Question

The modulus of the complex number \( z \) such that \( |z + 3 - i| = 1 \) and \( \arg(z) = \pi \) is equal to:

• A. 9
• B. 2
• C. 3
• D. 4

Hint:

The modulus of a complex number \( z = a + bi \) is given by: \[ |z| = \sqrt{a^2 + b^2} \]

Answer 1

The Correct Option is C

Step 1: {Convert given information into mathematical form}
\[ |z + 3 - i| = 1 \] Step 2: {Rewrite as a circle equation}
\[ (x + 3)^2 + (y - 1)^2 = 1 \] Step 3: {Find modulus}
Since \( \arg(z) = \pi \), the point lies on the negative real axis: \[ z = -3 + 0i \] Step 4: {Calculate modulus}
\[ |z| = \sqrt{(-3)^2 + 0^2} = 3 \]

Answer 2

Step 1: Understand the given conditions
The complex number \( z \) satisfies two conditions:
1) \( |z + 3 - i| = 1 \)
2) \( \arg(z) = \pi \)

Step 2: Interpret the argument condition
\(\arg(z) = \pi\) means \( z \) lies on the negative real axis.
So, \( z = -r \), where \( r \) is a positive real number.

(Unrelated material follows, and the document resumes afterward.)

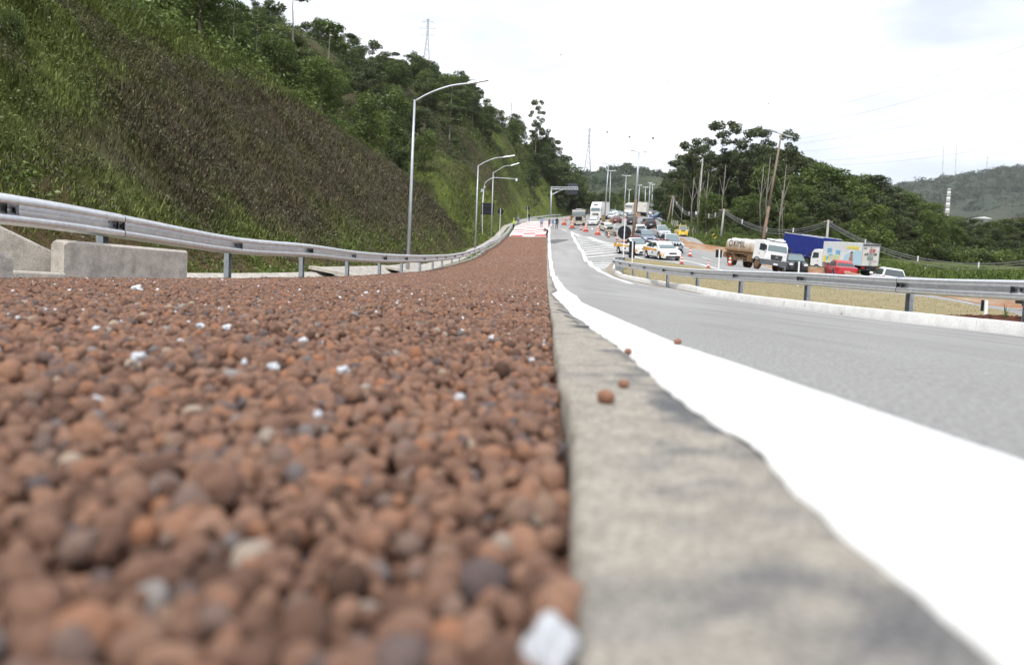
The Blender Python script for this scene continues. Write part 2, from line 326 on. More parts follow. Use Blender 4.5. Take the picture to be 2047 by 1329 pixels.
def text(body, name, size, m, parent, mw, extrude=.004, bold=0., sx=1., shear=0.):
    c = bpy.data.curves.new(name, 'FONT'); c.body = body; c.size = size; c.extrude = extrude; c.offset = bold; c.align_x = 'CENTER'; c.align_y = 'CENTER'; c.shear = shear; c.space_character = 1.12; c.resolution_u = 3
    o = bpy.data.objects.new(name, c); dg = bpy.context.evaluated_depsgraph_get(); COL.objects.link(o); bpy.context.view_layer.update()
    me = bpy.data.meshes.new_from_object(o.evaluated_get(bpy.context.evaluated_depsgraph_get())); me.name = name
    bpy.data.objects.remove(o); me.materials.clear(); me.materials.append(m)
    q = link(bpy.data.objects.new(name, me), parent); q.matrix_local = mw @ Matrix.Diagonal((sx, 1, 1, 1)); return q
def copy_tree(o, parent=None):
    c = o.copy(); COL.objects.link(c); c.parent = parent
    for ch in list(o.children): copy_tree(ch, c)
    return c
def frame_on_ground(x, y, head, dz=0.):
    """matrix of something standing on the sloping ground, +X of the thing along head"""
    h = Vector((head[0], head[1], 0)).normalized(); s = Vector((-h.y, h.x, 0)); e = 1.2
    zf = (g1(x+h.x*e, y+h.y*e)-g1(x-h.x*e, y-h.y*e))/(2*e); zs = (g1(x+s.x*e, y+s.y*e)-g1(x-s.x*e, y-s.y*e))/(2*e)
    X = Vector((h.x, h.y, zf)).normalized(); Yv = Vector((s.x, s.y, zs)); Z = X.cross(Yv).normalized(); Yv = Z.cross(X)
    m = Matrix((X, Yv, Z)).transposed().to_4x4(); m.translation = Vector((x, y, g1(x, y)+dz)); return m
rng = np.random.RandomState(7); random.seed(7)
# ================================================================== SETTING
FOOT = lambda Y: XL(Y)-1.75
def vnoise(X, Y, s, seed=0):
    r = np.random.RandomState(seed).uniform(0, 1, (256, 256)); x = np.asarray(X)/s+50; y = np.asarray(Y)/s+50
    xi = np.floor(x).astype(int); yi = np.floor(y).astype(int); fx = x-xi; fy = y-yi; fx = fx*fx*(3-2*fx); fy = fy*fy*(3-2*fy)
    q = lambda a, b: r[a % 256, b % 256]
    return (q(xi, yi)*(1-fx)+q(xi+1, yi)*fx)*(1-fy)+(q(xi, yi+1)*(1-fx)+q(xi+1, yi+1)*fx)*fy
def sst(x, a, b): t = np.clip((x-a)/(b-a), 0, 1); return t*t*(3-2*t)
def soilcol(X, Y):
    n = np.sin(X*.31+Y*.17)+np.sin(X*.11-Y*.23+1)+np.sin(Y*.71+X*.5)*.5
    t = np.clip(.5+n*.2, 0, 1)[:, None]
    g = np.array([[.075, .105, .028]])*(1-t)+np.array([[.12, .13, .05]])*t
    return g
M['soil'] = colmat('verge_soil_and_grass', bump=.7, bscale=3)
# ground sheet to the horizon
gy = np.r_[-40, -20, np.arange(-8, 40, 1.), np.arange(40, 120, 2.), np.arange(120, 340, 5.), 400, 500, 700, 1000, 1600, 2500]
gx = np.r_[-400, -200, -120, -90, -70, -60, -50, np.arange(-40, -12, 4), np.arange(-12, 46, 1.), np.arange(46, 130, 5.), 160, 220, 300, 450, 700, 1100, 1800]
XX, YY = np.meshgrid(gx, gy); ZZ = G(XX, YY)-.07
ZZ -= np.clip((FOOT(YY)-XX)*.6, 0, 2.5)
inroad = (XX > FOOT(YY)) & (XX < RC(YY)+.3) & (YY < 300)
ZZ = np.where(inroad, ZZ-.10, ZZ)
o = fastmesh('ground', np.c_[XX.ravel(), YY.ravel(), ZZ.ravel()], gridfaces(len(gy), len(gx)), M['soil'], tint=soilcol(XX.ravel(), YY.ravel()), smooth=True); tag(o, kind='structure')
# asphalt of slip road and highway in one sheet
YR = np.r_[np.arange(-6, 30, .5), np.arange(30, 130, 1.), np.arange(130, 301, 2.)]
road = drape('road', lambda Y: np.where(Y < 112, XS1(Y)-.02, XL(Y)+.25), RC, YR, 44, 0., M['asph'])
# newer, darker asphalt of the highway carriageways
M['asph2'] = mat('highway_asphalt', (.30, .297, .293), .92, 0, (.245, .242, .24), .12, bump=.5, bscale=60, stretch=(3, .5, 1), spec=.2, bdist=.01)
_gr = np.array([(22,15.2),(29,16.6),(36,18.3),(47,16.8),(57,15.2),(65,14.2),(74,12.7),(86,11.2),(102,10.2),(116,9.2),(135,9.6),(150,10.8),(170,13),(200,17),(250,30),(300,43)])
drape('highway', lambda Y: np.interp(Y, _gr[:, 0], _gr[:, 1])+.15, lambda Y: RC(Y)-.3, np.r_[np.arange(8, 130, 1.), np.arange(130, 300, 2.)], 30, .006, M['asph2'])
# gravel arrester bed under its pebbles
M['bed'] = mat('clay_pebble_bed', (.215, .115, .082), .95, 0, (.095, .05, .038), 34, detail=8, bump=1., bscale=42, c3=(.30, .17, .12), s3=17, lo3=.5, hi3=.72, bdist=.03)  # darker noise paints in the shaded voids between pebbles
drape('gravel_bed', lambda Y: XL(Y)-.12, XS0, np.r_[np.arange(-3, 26, .5), np.arange(26, 112.6, 1)], 14, -.034, M['bed'])
_bedtop = drape('gravel_bed', lambda Y: XL(Y)+.3, lambda Y: XS0(Y)-.03, np.r_[np.arange(27, 112.4, 1)], 14, -.006, M['bed'])
# concrete edge strip with its buried side
yy = np.r_[np.arange(-1, 4, .02), np.arange(4, 12, .06), np.arange(12, 112.2, 1.)]
Vs = []; rs = np.random.RandomState(5)
a0 = XS0(yy); a1 = XS1(yy)+.05; z0 = G(a0, yy); z1 = G(a1, yy)
wob = np.interp(yy, np.arange(-4, 120, .31), rs.normal(0, .0035, len(np.arange(-4, 120, .31))))
wob = wob-np.where(yy < 12, np.maximum(0, np.interp(yy, np.arange(-4, 120, .045), rs.normal(-.004, .006, len(np.arange(-4, 120, .045))))), 0)*-1
us = np.r_[0, .04, .1, .2, .3, .4, .5, .58, .66, .74, .82, .9, 1.]
cx_ = [np.c_[a0+wob, yy, z0-.16], np.c_[a0+wob+.001, yy, z0-.004]]+[np.c_[(a0+wob+.008)*(1-u)+a1*u, yy, G((a0+wob+.008)*(1-u)+a1*u, yy)+.0055] for u in us]
V = np.stack(cx_, 1).reshape(-1, 3); uu = np.tile(np.r_[0, 0, us], len(yy)); nA = vnoise(V[:, 0], V[:, 1], .05, 91); nB = vnoise(V[:, 0], V[:, 1], .017, 92); nC = vnoise(V[:, 0], V[:, 1], .16, 93)
wd_ = sst(uu+(nA-.5)*.55+(nC-.5)*.7+(nB-.5)*.3, .40, .86)*.85+.4*sst(nC*.6+nA*.4, .52, .75)
tc_ = np.array([.365, .335, .29])[None]*(1-.3*nB[:, None]); tc_ = tc_*(1-wd_[:, None])+np.array([.155, .152, .15])[None]*wd_[:, None]
M['strip'] = colmat('worn_concrete_strip', rough=.95, bump=.9, bscale=150, bd=.004, fine=170, famt=.42)
o = fastmesh('concrete_edge_strip', V, gridfaces(len(yy), len(us)+2), M['strip'], smooth=True, tint=tc_); tag(o, kind='structure')
# asphalt margin between concrete and paint (irregular) and the thick white line
M['marg'] = mat('asphalt_margin', (.31, .295, .27), .95, 0, (.15, .15, .15), 26, detail=8, fine=120, famt=.4, bump=.9, bscale=160, bdist=.008, spec=.2)
yy = np.r_[np.arange(-2, 14, .035), np.arange(14, 60, .4)]
rs = np.random.RandomState(11)
def irr(amp, sp, seed):
    r = np.random.RandomState(seed); k = np.arange(-4, 70, sp); return np.interp(yy, k, r.uniform(-1, 1, len(k)))*amp
a = XS1(yy)-np.where(yy < 3.4, .0, np.clip(.03+irr(.04, .23, 1)+irr(.008, .045, 2)+irr(.008, .03, 8), .0, .1)); b = XS1(yy)+.05
V = np.stack([np.c_[a, yy, G(a, yy)+.0088], np.c_[(a+b)/2, yy, G((a+b)/2, yy)+.0092], np.c_[b, yy, G(b, yy)+.009]], 1).reshape(-1, 3)
tag(fastmesh('asphalt_margin', V, gridfaces(len(yy), 3), M['marg'], smooth=True), kind='structure')
yy = np.r_[np.arange(-2, 14, .03), np.arange(14, 62, .4), np.arange(62, 160, 1.)]
a = XS1(yy)+irr(.006, .11, 3)+irr(.004, .035, 4); b = XW(yy)+irr(.003, .1, 6)
V = np.stack([np.c_[a-.002, yy, G(a, yy)+.006], np.c_[a, yy, G(a, yy)+.0125], np.c_[a*.6+b*.4, yy, G(a*.6+b*.4, yy)+.013], np.c_[b, yy, G(b, yy)+.0125], np.c_[b+.002, yy, G(b, yy)+.003]], 1).reshape(-1, 3)
tag(fastmesh('edge_line', V, gridfaces(len(yy), 5), M['white'], smooth=True), kind='structure')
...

Step 3: Express \( z \) and apply the modulus condition
Let \( z = -r + 0i \). Then:
\[ |z + 3 - i| = |-r + 3 - i| = \sqrt{(-r + 3)^2 + (-1)^2} = 1 \]

Step 4: Set up the equation and solve for \( r \)
\[ \sqrt{(-r + 3)^2 + 1} = 1 \implies (-r + 3)^2 + 1 = 1^2 = 1 \implies (-r + 3)^2 = 0 \]
\[ \Rightarrow -r + 3 = 0 \implies r = 3 \]

Step 5: Find the modulus of \( z \)
Since \( z = -r = -3 \), its modulus is:
\[ |z| = 3 \]

Final Answer: 3